VERSO 59: Minha querida amiga, quando entras em semelhante corpo, juntamente com a mulher dos desejos materiais, ficas demasiadamente absorta em gozo dos sentidos. Devido a isso, esqueces tua vida espiritual. Devido a tuas concepções materiais, és colocada em diversas condições dolorosas.
VERSO 60: Na realidade, não és filha de Vidarbha, nem este homem, Malayadhvaja, é teu benévolo esposo. Tampouco foste o verdadeiro cônjuge de Purañjana. Tu ficaste simplesmente cativa nesse corpo de nove portões.
VERSO 61: Ora acreditas que és um homem, ora uma mulher casta, ora um eunuco. Tudo isso se deve ao corpo, que é criado pela energia ilusória. Esta energia ilusória é Minha potência, e, na verdade, nós dois – tu e Eu – somos identidades espirituais puras. Agora, esforça-te simplesmente por entender isso. Estou tentando explicar-te nossa verdadeira posição.
VERSO 62: Minha querida amiga, Eu, a Superalma, e tu, a alma individual, não somos diferentes em qualidade, pois somos ambos espirituais. De fato, Minha querida amiga, qualitativamente, não és diferente de Mim em tua posição constitucional. Delibera sobre este assunto. Aqueles que são eruditos realmente avançados, munidos de conhecimento, não encontram qualquer diferença qualitativa entre nós dois.
VERSO 63: Assim como uma pessoa vê o reflexo de seu corpo em um espelho como sendo ela própria e não diferente dela, ao passo que outros realmente veem dois corpos, do mesmo modo, em nossa condição material, que afeta e, ao mesmo tempo, não afeta o ser vivo, há uma diferença entre Deus e a entidade viva.

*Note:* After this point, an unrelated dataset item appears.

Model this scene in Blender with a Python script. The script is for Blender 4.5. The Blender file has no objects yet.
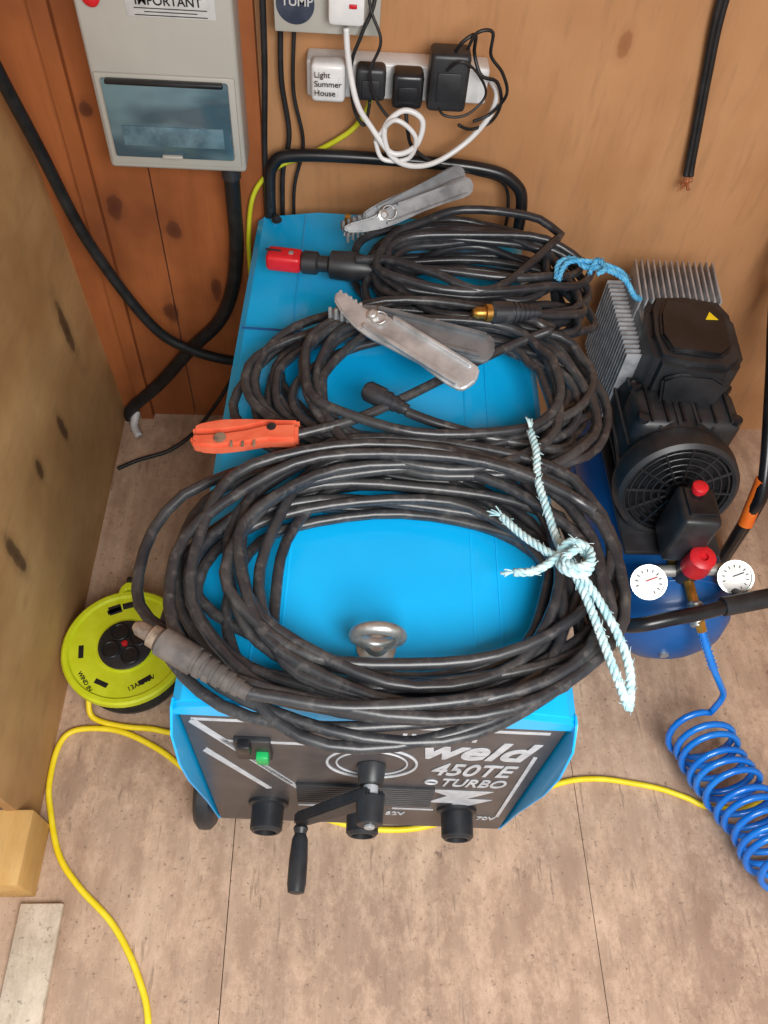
import bpy, bmesh, math, random
import numpy as np
from mathutils import Vector, Matrix
random.seed(7)
V=Vector
bpy.context.scene.view_settings.view_transform='Standard'
# ---------------------------------------------------------------- materials
def newmat(name):
    m=bpy.data.materials.new(name); m.use_nodes=True
    nt=m.node_tree; b=nt.nodes['Principled BSDF']; return m,nt,b
def lin(c):
    return tuple(((x/255)/12.92 if x/255<=.04045 else ((x/255+.055)/1.055)**2.4) for x in c)+(1,)
def noise(nt,vec,scale,detail=4,rough=.6):
    n=nt.nodes.new('ShaderNodeTexNoise'); n.inputs['Scale'].default_value=scale
    n.inputs['Detail'].default_value=detail; n.inputs['Roughness'].default_value=rough
    if vec is not None: nt.links.new(vec,n.inputs['Vector'])
    return n.outputs['Fac']
def ramp(nt,fac,p0,p1,c0=(0,0,0,1),c1=(1,1,1,1)):
    r=nt.nodes.new('ShaderNodeValToRGB'); r.color_ramp.elements[0].position=p0; r.color_ramp.elements[1].position=p1
    r.color_ramp.elements[0].color=c0; r.color_ramp.elements[1].color=c1; nt.links.new(fac,r.inputs['Fac']); return r.outputs['Color']
def mixc(nt,fac,a,b,mode='MIX'):
    m=nt.nodes.new('ShaderNodeMix'); m.data_type='RGBA'; m.blend_type=mode
    for sock,val in ((m.inputs[0],fac),(m.inputs[6],a),(m.inputs[7],b)):
        if isinstance(val,(int,float)): sock.default_value=val
        elif isinstance(val,tuple): sock.default_value=val
        else: nt.links.new(val,sock)
    return m.outputs[2]
def coords(nt,scale=(1,1,1)):
    t=nt.nodes.new('ShaderNodeTexCoord'); mp=nt.nodes.new('ShaderNodeMapping'); mp.inputs['Scale'].default_value=scale
    nt.links.new(t.outputs['Object'],mp.inputs['Vector']); return mp.outputs['Vector']
def bump(nt,b,h,strength=.3,dist=.002):
    n=nt.nodes.new('ShaderNodeBump'); n.inputs['Strength'].default_value=strength; n.inputs['Distance'].default_value=dist
    nt.links.new(h,n.inputs['Height']); nt.links.new(n.outputs['Normal'],b.inputs['Normal'])
def M(name,c1,c2=None,rough=.5,metal=0,scale=30,lo=.4,hi=.65,bmp=0,spec=.5,coat=0,dust=None):
    m,nt,b=newmat(name); v=coords(nt); n=noise(nt,v,scale)
    c2=c2 or tuple(min(255,x*1.12+3) for x in c1)
    col=ramp(nt,n,lo,hi,lin(c1),lin(c2))
    if dust:
        d1=noise(nt,v,dust[1],4,.7); col=mixc(nt,ramp(nt,d1,dust[2],dust[2]+.22,(0,0,0,1),(.5,.5,.5,1)),col,lin(dust[0]))
    nt.links.new(col,b.inputs['Base Color'])
    b.inputs['Roughness'].default_value=rough; b.inputs['Metallic'].default_value=metal
    b.inputs['Specular IOR Level'].default_value=spec; b.inputs['Coat Weight'].default_value=coat
    if bmp: bump(nt,b,n,bmp)
    return m
def knots(nt,base,lst,col,amp=.5):
    t=nt.nodes.new('ShaderNodeTexCoord')
    wob=nt.nodes.new('ShaderNodeTexNoise'); wob.inputs['Scale'].default_value=34; wob.inputs['Detail'].default_value=4; nt.links.new(t.outputs['Object'],wob.inputs['Vector'])
    for (p,s) in lst:
        sub=nt.nodes.new('ShaderNodeVectorMath'); sub.operation='SUBTRACT'; nt.links.new(t.outputs['Object'],sub.inputs[0]); sub.inputs[1].default_value=p
        mu=nt.nodes.new('ShaderNodeVectorMath'); mu.operation='MULTIPLY'; nt.links.new(sub.outputs[0],mu.inputs[0]); mu.inputs[1].default_value=tuple(1/x for x in s)
        ln=nt.nodes.new('ShaderNodeVectorMath'); ln.operation='LENGTH'; nt.links.new(mu.outputs[0],ln.inputs[0])
        ad=nt.nodes.new('ShaderNodeMath'); ad.operation='ADD'; nt.links.new(ln.outputs['Value'],ad.inputs[0]); nt.links.new(wob.outputs['Fac'],ad.inputs[1])
        r=nt.nodes.new('ShaderNodeValToRGB'); e=r.color_ramp.elements; e[0].position=0; e[0].color=(1,1,1,1); e[1].position=1; e[1].color=(0,0,0,1)
        a=e.new(.56); a.color=(.75,.75,.75,1); a2=e.new(.68); a2.color=(.22,.22,.22,1)
        hv=nt.nodes.new('ShaderNodeMath'); hv.operation='MULTIPLY'; hv.inputs[1].default_value=amp; nt.links.new(ad.outputs[0],hv.inputs[0]); nt.links.new(hv.outputs[0],r.inputs['Fac'])
        base=mixc(nt,r.outputs['Color'],base,col)
    return base
def wood(name,c1,c2,c3,gs,rough=.7,kn=(),kcol=(60,35,25),blot=3,stain=None):
    m,nt,b=newmat(name)
    g=noise(nt,coords(nt,gs),1,6,.65); bl=noise(nt,coords(nt),blot,3)
    col=ramp(nt,g,.35,.65,lin(c1),lin(c2)); col=mixc(nt,ramp(nt,bl,.40,.70,(0,0,0,1),(.8,.8,.8,1)),col,lin(c3))
    fg=noise(nt,coords(nt,tuple(x*4 for x in gs)),1,3,.6); col=mixc(nt,ramp(nt,fg,.5,.8,(0,0,0,1),(.55,.55,.55,1)),col,lin(tuple(x*.78 for x in c1)))
    if stain:
        s3=noise(nt,coords(nt,(1,.6,1)),12,8,.85); col=mixc(nt,ramp(nt,s3,.46,.66,(0,0,0,1),(.65,.65,.65,1)),col,lin(tuple(min(255,x*1.12) for x in c2)))
        s=noise(nt,coords(nt),stain[0],8,.8); col=mixc(nt,ramp(nt,s,stain[1],stain[1]+.07,(0,0,0,1),(.8,.8,.8,1)),col,lin(stain[2]))
        s2=noise(nt,coords(nt),95,3,.7); col=mixc(nt,ramp(nt,s2,.61,.69,(0,0,0,1),(.75,.75,.75,1)),col,lin(tuple(x*.68 for x in c1)))
        s4=noise(nt,coords(nt,(2,.25,1)),30,4,.7); col=mixc(nt,ramp(nt,s4,.61,.67,(0,0,0,1),(.55,.55,.55,1)),col,lin(tuple(x*.74 for x in c1)))
    if kn: col=knots(nt,col,kn,lin(kcol))
    nt.links.new(col,b.inputs['Base Color']); b.inputs['Roughness'].default_value=rough
    b.inputs['Specular IOR Level'].default_value=.3
    bump(nt,b,g,.25,.002); return m
m_ply_back=wood('plywood_tan',(178,130,88),(192,144,102),(162,114,74),(14,14,2.2),blot=2.2,kn=[((.42,1.059,.98),(.015,.1,.03))],kcol=(140,90,55))
m_ply_red=wood('boards_red',(150,84,42),(176,104,58),(114,62,34),(16,16,1.6),blot=4,
   kn=[((-.51,1.059,.62),(.020,.3,.036)),((-.40,1.059,.57),(.022,.3,.026)),((-.44,1.059,.35),(.022,.3,.036)),((-.33,1.059,.42),(.015,.3,.045)),((-.52,1.059,.82),(.015,.3,.022))],kcol=(76,36,22))
m_ply_left=wood('plywood_left',(182,138,90),(202,160,110),(150,108,66),(20,3,9),blot=3.5,
   kn=[((-.607,.394,.368),(.3,.020,.065)),((-.607,.728,.319),(.3,.017,.05)),((-.607,.584,.37),(.3,.016,.032)),((-.607,.912,.424),(.3,.024,.09)),((-.607,.25,.55),(.3,.012,.035))],kcol=(62,38,28))
m_floor=wood('floor_plywood',(170,140,118),(200,172,148),(144,116,98),(30,4,10),blot=2.0,stain=(9,.61,(104,84,74)),rough=.6)
m_post=wood('timber',(206,158,90),(222,182,118),(186,140,78),(30,6,30),blot=5)
m_pale=wood('pale_timber',(196,178,156),(216,200,180),(180,160,138),(40,6,30),blot=6,stain=(14,.64,(130,108,92)))
m_dark=M('dark_gap',(25,18,15),rough=.9)
m_seam=M('floor_joist_wood',(96,78,66),rough=.9)
m_blue=M('blue_paint',(8,172,238),(18,184,248),rough=.30,scale=3,coat=.2)
m_blue_d=M('blue_tank',(16,80,146),(26,94,160),rough=.4,scale=4,coat=.1)
m_panel=M('panel_dark',(68,63,64),(82,77,76),rough=.38,scale=12)
m_white=M('white_print',(196,198,202),(172,174,178),rough=.5,scale=40)
m_blk=M('black_plastic',(30,31,34),(46,47,50),rough=.42,scale=20)
m_blk2=M('black_gloss',(20,21,24),(34,35,38),rough=.28,scale=14)
m_rub=M('cable_rubber',(36,38,43),(58,60,64),rough=.33,scale=14,lo=.42,hi=.74,dust=((98,98,98),60,.54),coat=.1)
m_rubb=M('cable_dusty',(42,43,47),(66,67,68),rough=.35,scale=16,lo=.42,hi=.74,dust=((112,108,104),55,.52),coat=.1)
m_boot=M('boot_grey',(80,76,74),(112,104,98),rough=.5,scale=30)
m_wire=M('wire_black',(22,22,24),(38,38,40),rough=.45)
m_steel=M('steel',(215,218,220),(170,174,176),rough=.34,metal=.6,scale=18,bmp=.05)
m_steel2=M('steel_dull',(134,138,142),(100,104,108),rough=.4,metal=.5,scale=20)
m_steel3=M('steel_grey',(150,153,156),(112,115,118),rough=.4,metal=.5,scale=20)
m_zinc=M('zinc',(205,207,205),(160,160,155),rough=.38,metal=.75,scale=30)
m_alu=M('cast_aluminium',(178,180,184),(146,148,152),rough=.5,metal=.35,scale=40)
m_brass=M('brass',(200,150,70),(150,106,50),rough=.35,metal=.8,scale=50)
m_dbr=M('old_brass',(168,148,128),(120,106,96),rough=.5,metal=.5,scale=60)
m_copper=M('copper',(150,90,60),(180,110,70),rough=.4,metal=.5)
m_red=M('red_plastic',(190,22,34),(206,32,42),rough=.4)
m_orange=M('orange_plastic',(214,90,60),(228,112,80),rough=.55,scale=25)
m_orange2=M('orange_paint',(226,104,28),(236,120,40),rough=.45)
m_green=M('lime_plastic',(206,216,30),(216,226,48),rough=.4)
m_yel=M('yellow_cable',(240,212,24),(248,224,50),rough=.45)
m_ygr=M('earth_wire',(186,190,30),(200,200,50),rough=.45)
m_hose=M('air_hose_blue',(10,108,204),(26,130,218),rough=.25,scale=8,coat=.3)
m_rope=M('rope_pale',(158,198,206),(205,224,226),rough=.85,scale=90)
m_ropeb=M('rope_blue',(60,150,200),(110,185,220),rough=.8,scale=90)
m_grey=M('grey_enamel',(168,166,158),(176,174,166),rough=.4,scale=6)
m_wpl=M('white_plastic',(212,212,212),(222,222,222),rough=.35)
m_paper=M('label_paper',(196,196,194),(180,180,180),rough=.6)
m_face=M('gauge_face',(204,204,200),rough=.4)
m_yl=M('warning_yellow',(236,206,30),rough=.4)
m_gbut=M('green_button',(20,160,84),(30,180,96),rough=.3)
m,nt,b=newmat('smoked_cover'); 
gcol=ramp(nt,noise(nt,coords(nt,(6,6,14)),1,2),.4,.6,lin((60,84,96)),lin((98,126,134))); nt.links.new(gcol,b.inputs['Base Color'])
b.inputs['Roughness'].default_value=.12; b.inputs['Coat Weight'].default_value=.5; m_smoke=m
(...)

VERSO 64: Dessa maneira, os dois cisnes vivem juntos no coração. Quando um cisne é instruído pelo outro, ele se situa em sua posição constitucional. Isso significa que ele recupera sua consciência de Kṛṣṇa original, a qual estava perdida devido à sua atração pela matéria.
VERSO 65: Meu querido rei Prācīnabarhi, a Suprema Personalidade de Deus, a causa de todas as causas, é célebre por ser conhecida indiretamente. Assim, acabo de te contar a história de Purañjana. Na verdade, esta é uma instrução para a autorrealização.